Thursday, March 19, 2015

Charles Schulz Theory

Before you dive into this blog post, play along with the following activity.

1. Name the five wealthiest people in the world.
2. Name the last five Heisman trophy winners.
3. Name the last five winners of the Miss America pageant.
4  Name five people who won the Nobel or Pulitzer Prize.
5. Name the last half dozen Academy Award winners for best actor and actress.
6. Name the last decade's worth of World Series winners.

Unless you're extremely up-to-date and have a super memory for current events, I'm fairly certain that you couldn't name all of the people. Now try this exercise. (You might find it a little easier)

Charles Schulz; The Peanuts comic strip creator
1. List three teachers who aided your journey through school.
2. Name three friends who have helped you through a difficult time.
3. Name five people who have taught you something worthwhile.
4. Think of three people who have made you feel appreciated.
5. List five people you enjoy spending time with.

I'm sure that you breezed through the second set of questions.

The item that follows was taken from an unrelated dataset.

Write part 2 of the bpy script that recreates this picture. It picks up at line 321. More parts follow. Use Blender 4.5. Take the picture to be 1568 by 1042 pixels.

But why is it that in the first set of questions, when asked about people deemed famous and successful, you struggled with their names? The answer lies within your own life.

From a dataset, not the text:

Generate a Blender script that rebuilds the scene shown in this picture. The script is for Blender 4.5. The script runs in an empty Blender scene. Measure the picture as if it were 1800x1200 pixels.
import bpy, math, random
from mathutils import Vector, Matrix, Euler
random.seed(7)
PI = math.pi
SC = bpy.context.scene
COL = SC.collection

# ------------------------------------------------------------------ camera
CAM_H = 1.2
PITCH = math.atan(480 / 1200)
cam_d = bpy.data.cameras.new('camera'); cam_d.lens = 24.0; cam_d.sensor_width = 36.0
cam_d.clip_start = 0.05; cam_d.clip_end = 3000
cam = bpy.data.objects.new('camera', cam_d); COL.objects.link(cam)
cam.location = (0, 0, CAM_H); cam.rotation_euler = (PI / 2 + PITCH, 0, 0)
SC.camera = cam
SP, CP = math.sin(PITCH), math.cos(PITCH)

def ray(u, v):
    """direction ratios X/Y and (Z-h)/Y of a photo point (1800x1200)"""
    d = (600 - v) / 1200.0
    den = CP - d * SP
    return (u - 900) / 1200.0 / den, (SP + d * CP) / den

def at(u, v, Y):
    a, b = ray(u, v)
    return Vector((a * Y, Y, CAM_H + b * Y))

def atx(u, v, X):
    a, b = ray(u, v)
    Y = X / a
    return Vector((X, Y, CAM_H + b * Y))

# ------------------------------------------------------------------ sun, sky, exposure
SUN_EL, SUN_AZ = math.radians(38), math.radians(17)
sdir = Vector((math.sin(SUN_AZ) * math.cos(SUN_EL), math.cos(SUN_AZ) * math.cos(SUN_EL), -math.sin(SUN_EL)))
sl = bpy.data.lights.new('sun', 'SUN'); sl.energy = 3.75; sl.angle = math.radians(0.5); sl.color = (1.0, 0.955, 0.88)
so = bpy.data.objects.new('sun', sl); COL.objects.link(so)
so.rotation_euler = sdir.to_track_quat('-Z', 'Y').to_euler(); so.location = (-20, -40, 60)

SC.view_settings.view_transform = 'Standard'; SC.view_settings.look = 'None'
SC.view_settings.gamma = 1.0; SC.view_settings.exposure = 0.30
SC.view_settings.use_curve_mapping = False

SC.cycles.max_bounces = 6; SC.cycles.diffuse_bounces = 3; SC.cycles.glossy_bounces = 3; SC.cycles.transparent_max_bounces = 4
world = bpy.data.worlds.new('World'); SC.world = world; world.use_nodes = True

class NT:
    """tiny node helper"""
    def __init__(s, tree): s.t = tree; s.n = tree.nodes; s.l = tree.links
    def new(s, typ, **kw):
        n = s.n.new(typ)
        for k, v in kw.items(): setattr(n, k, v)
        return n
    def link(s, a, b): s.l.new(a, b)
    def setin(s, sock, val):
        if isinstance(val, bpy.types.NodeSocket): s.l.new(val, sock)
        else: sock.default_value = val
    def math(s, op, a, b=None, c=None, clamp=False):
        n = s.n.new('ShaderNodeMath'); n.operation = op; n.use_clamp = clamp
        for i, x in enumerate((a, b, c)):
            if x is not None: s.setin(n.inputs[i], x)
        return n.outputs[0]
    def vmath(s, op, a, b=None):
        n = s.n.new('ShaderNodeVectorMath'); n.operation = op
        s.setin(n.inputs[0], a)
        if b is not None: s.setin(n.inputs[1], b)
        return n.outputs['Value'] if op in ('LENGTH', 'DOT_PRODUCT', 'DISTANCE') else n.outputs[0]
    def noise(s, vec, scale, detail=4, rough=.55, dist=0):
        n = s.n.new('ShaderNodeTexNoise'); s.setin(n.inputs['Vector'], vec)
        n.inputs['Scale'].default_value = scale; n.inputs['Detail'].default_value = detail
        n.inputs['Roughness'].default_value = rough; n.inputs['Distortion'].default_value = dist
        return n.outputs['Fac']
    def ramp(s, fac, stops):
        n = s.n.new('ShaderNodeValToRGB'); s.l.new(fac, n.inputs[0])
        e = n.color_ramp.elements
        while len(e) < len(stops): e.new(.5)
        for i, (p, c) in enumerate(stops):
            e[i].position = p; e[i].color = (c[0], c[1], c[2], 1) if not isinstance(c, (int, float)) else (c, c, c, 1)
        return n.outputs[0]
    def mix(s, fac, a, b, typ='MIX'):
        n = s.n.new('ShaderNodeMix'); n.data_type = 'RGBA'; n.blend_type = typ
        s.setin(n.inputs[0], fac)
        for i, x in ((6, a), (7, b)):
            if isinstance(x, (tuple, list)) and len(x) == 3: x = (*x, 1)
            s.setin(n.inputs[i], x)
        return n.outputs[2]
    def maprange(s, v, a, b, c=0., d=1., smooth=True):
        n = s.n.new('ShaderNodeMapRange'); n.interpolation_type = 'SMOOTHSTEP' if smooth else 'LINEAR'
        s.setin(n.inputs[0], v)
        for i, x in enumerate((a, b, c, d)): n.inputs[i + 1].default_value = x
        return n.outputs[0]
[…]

When your dog dies and you need a shoulder to cry on, you're not going to seek comfort in Johnny Manziel. When you need someone to chat with, you would never think to call Bill Gates or Meryl Streep on your cellphone. That would be silly. You would talk with your best friend, your neighbor, your parent.

What this illustrates is that you don't need to be a well-known celebrity in order to matter in this world. The 'normal,' everyday people around you are those who are truly making an impact on your life by being there to support you. Relatively speaking, they are your celebrity.

So if you're ever feeling inadequate or unimportant in this world, just remember the Charles Schulz Theory. (It's ironic because Charles Schulz--the comic writer of The Peanuts--did not come up with the theory. It erroneously became associated with him because of his fame status.)

The key message is to never forget that you are on someone's list. You are the one who has taught that friend something worthwhile, or perhaps has helped them through a tough time. In my opinion, simply being there for someone is just as incredible, just as important, as being a critically acclaimed actor, athlete, or politician.